Monday, April 1, 2019

Finding the foolish

In my latest game of Civ 6 I was intending on pursuing an all war strategy.  I picked the Ottomans as my civ of choice, and their special abilities are entirely about killing people and taking their stuff.  Of course I started up on a small continent entirely by myself, and because of the new weird barbarian spawn bug there were no barbarians at all on my continent either, so early combat pretty much wasn't a thing.  I normally play on Immortal difficulty with my mod that substantially buffs the AI and nerfs the most powerful human strategies so it is harder than normal in the late game but the early game is a little easier than Diety difficulty I think.

In any case I figured this would be a good test of the AI's ability to build when I am not killing them in the face, which is my usual strategy.  I sat on my continent, built nine cities, and just went all out on infrastructure.  I ended up needing a military at points to defend my allied city states against those violent Germans, but mostly I was content to build up.  By the end of the game I was a solid 10 techs and 12 civics ahead of the nearest AIs, and I won a cultural victory simply because it was faster than a diplomatic, military, or scientific one.

The early game is a challenge, but the late game is so easy that you can just sit back and let the AI have enormous bonuses and still crush it without trying.

So why is this so?  The AI had a significant starting bonus, production bonuses, and more territory than me.  I set out to examine their empires to see what they were doing wrong.  Some things I already knew about - AIs build navies on small lakes, for example, and I can't do anything about that foolishness.  But some things I hadn't really thought about, like the fact that they build full sets of walls in every city.  There is no point in building more than the cheap, basic set of walls for a skilled human, but the AI is bad at predicting where attacks will come from so it builds all the walls everywhere.  Better than building no walls and getting run over, I guess, but it is a devastating disadvantage to have to devote 530 production in every city to those higher levels of walls.

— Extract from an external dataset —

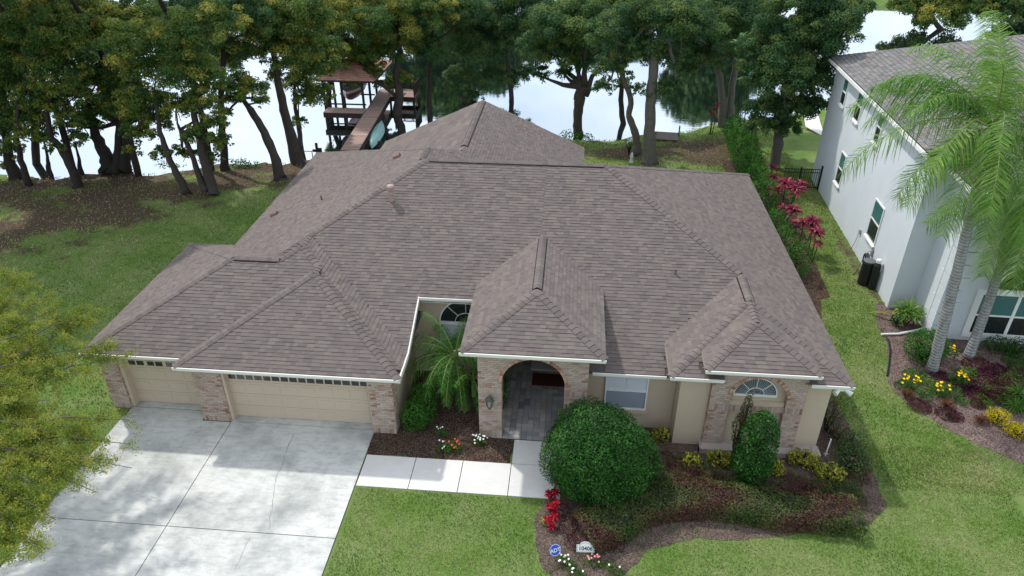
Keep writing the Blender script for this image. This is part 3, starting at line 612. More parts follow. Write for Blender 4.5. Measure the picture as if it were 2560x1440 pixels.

The idea I have to deal with this is to add +1 Amenity to the 2nd and 3rd level of walls.  Humans probably won't build those walls still, but if they do choose to do so it won't be such a total waste.  AIs will get a ton of passive Amenities, which is good because they aren't skilled at managing their Amenities and often end up with massively unhappy empires that have constant revolts.  This won't affect the early game at all, but will give the AIs a substantial boost throughout the mid and late game, which is exactly the thing they need.  I have already pulled out the free Amenity every city gets so the overall effect will be to have more Amenities in the game for those who build walls to protect their citizens, and reduces Amenities for those who leave their cities vulnerable.  Feels reasonable from an immersion standpoint, and should help balance too.

They also have a huge problem with faith generation because they like faith way too much.  The AIs try to win religious victories but this seems to involve them building holy sites in every city and then staffing those holy sites full of specialists.  They spend all of that faith pointlessly smashing missionaries into other people's empires (who defend effortlessly with Inquisitors) and lacking food and production because of that faith generation leaves their infrastructure otherwise terribly lacking.  Every AI who has a religion is locked into this mutual annihilation pact where they all throw themselves at faith generation as hard as possible and because all of them do this nobody gets anywhere.  All the civs who ignore religion get to build up powerful empires.

I think I just have to accept that AIs will build a lot of Holy Sites for faith generation.  However, I can fix the specialist problem.  It is as simple as making Holy Site specialists generate a combination of food and faith instead of straight faith.  This will mean that at least those AIs that are dead set on faith will be able to grow their cities, even if their production overall will be low.  I don't know what to say from a immersion standpoint - maybe those prayers are generating manna from heaven....?  But if the theme seems odd, at least the numbers should work out.